# DO THIS
Output all of the data below exactly as given.

(Stored records)

┄┄┄┄┄┄

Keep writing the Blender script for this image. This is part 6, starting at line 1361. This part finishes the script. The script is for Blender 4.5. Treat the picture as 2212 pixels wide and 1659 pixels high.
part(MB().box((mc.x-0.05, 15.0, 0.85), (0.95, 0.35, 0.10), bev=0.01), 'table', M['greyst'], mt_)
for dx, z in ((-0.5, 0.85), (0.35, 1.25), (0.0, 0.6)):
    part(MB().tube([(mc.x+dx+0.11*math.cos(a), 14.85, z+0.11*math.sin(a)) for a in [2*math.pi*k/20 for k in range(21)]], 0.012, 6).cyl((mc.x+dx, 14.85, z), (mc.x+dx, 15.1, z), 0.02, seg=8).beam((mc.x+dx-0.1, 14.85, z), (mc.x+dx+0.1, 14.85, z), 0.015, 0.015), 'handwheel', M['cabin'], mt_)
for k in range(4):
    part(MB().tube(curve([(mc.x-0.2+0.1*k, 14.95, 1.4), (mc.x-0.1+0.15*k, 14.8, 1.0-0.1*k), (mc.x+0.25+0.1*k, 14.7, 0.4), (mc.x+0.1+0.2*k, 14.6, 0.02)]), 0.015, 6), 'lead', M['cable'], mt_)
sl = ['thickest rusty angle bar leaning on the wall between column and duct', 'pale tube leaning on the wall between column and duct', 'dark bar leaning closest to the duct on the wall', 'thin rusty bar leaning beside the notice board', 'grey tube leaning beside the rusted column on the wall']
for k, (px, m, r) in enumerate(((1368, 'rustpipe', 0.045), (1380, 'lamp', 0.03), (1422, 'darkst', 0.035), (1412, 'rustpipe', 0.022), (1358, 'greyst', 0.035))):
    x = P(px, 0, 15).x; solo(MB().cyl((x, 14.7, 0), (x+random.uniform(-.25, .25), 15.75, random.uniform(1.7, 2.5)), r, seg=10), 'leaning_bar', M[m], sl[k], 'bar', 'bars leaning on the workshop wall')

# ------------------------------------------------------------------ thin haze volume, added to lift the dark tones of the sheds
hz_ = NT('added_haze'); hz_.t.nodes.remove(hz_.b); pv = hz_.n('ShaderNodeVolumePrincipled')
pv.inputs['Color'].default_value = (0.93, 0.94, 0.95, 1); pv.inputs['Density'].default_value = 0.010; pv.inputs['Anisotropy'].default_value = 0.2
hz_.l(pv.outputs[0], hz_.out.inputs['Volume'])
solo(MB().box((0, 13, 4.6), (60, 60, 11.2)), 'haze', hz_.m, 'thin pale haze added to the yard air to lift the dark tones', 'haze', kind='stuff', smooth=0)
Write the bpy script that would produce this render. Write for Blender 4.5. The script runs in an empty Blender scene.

┄┄┄┄┄┄

# FINAL RESULT
Keep writing the Blender script for this image. This is part 6, starting at line 1361. This part finishes the script. The script is for Blender 4.5. Treat the picture as 2212 pixels wide and 1659 pixels high.
part(MB().box((mc.x-0.05, 15.0, 0.85), (0.95, 0.35, 0.10), bev=0.01), 'table', M['greyst'], mt_)
for dx, z in ((-0.5, 0.85), (0.35, 1.25), (0.0, 0.6)):
    part(MB().tube([(mc.x+dx+0.11*math.cos(a), 14.85, z+0.11*math.sin(a)) for a in [2*math.pi*k/20 for k in range(21)]], 0.012, 6).cyl((mc.x+dx, 14.85, z), (mc.x+dx, 15.1, z), 0.02, seg=8).beam((mc.x+dx-0.1, 14.85, z), (mc.x+dx+0.1, 14.85, z), 0.015, 0.015), 'handwheel', M['cabin'], mt_)
for k in range(4):
    part(MB().tube(curve([(mc.x-0.2+0.1*k, 14.95, 1.4), (mc.x-0.1+0.15*k, 14.8, 1.0-0.1*k), (mc.x+0.25+0.1*k, 14.7, 0.4), (mc.x+0.1+0.2*k, 14.6, 0.02)]), 0.015, 6), 'lead', M['cable'], mt_)
sl = ['thickest rusty angle bar leaning on the wall between column and duct', 'pale tube leaning on the wall between column and duct', 'dark bar leaning closest to the duct on the wall', 'thin rusty bar leaning beside the notice board', 'grey tube leaning beside the rusted column on the wall']
for k, (px, m, r) in enumerate(((1368, 'rustpipe', 0.045), (1380, 'lamp', 0.03), (1422, 'darkst', 0.035), (1412, 'rustpipe', 0.022), (1358, 'greyst', 0.035))):
    x = P(px, 0, 15).x; solo(MB().cyl((x, 14.7, 0), (x+random.uniform(-.25, .25), 15.75, random.uniform(1.7, 2.5)), r, seg=10), 'leaning_bar', M[m], sl[k], 'bar', 'bars leaning on the workshop wall')

# ------------------------------------------------------------------ thin haze volume, added to lift the dark tones of the sheds
hz_ = NT('added_haze'); hz_.t.nodes.remove(hz_.b); pv = hz_.n('ShaderNodeVolumePrincipled')
pv.inputs['Color'].default_value = (0.93, 0.94, 0.95, 1); pv.inputs['Density'].default_value = 0.010; pv.inputs['Anisotropy'].default_value = 0.2
hz_.l(pv.outputs[0], hz_.out.inputs['Volume'])
solo(MB().box((0, 13, 4.6), (60, 60, 11.2)), 'haze', hz_.m, 'thin pale haze added to the yard air to lift the dark tones', 'haze', kind='stuff', smooth=0)
Write the bpy script that would produce this render. Write for Blender 4.5. The script runs in an empty Blender scene.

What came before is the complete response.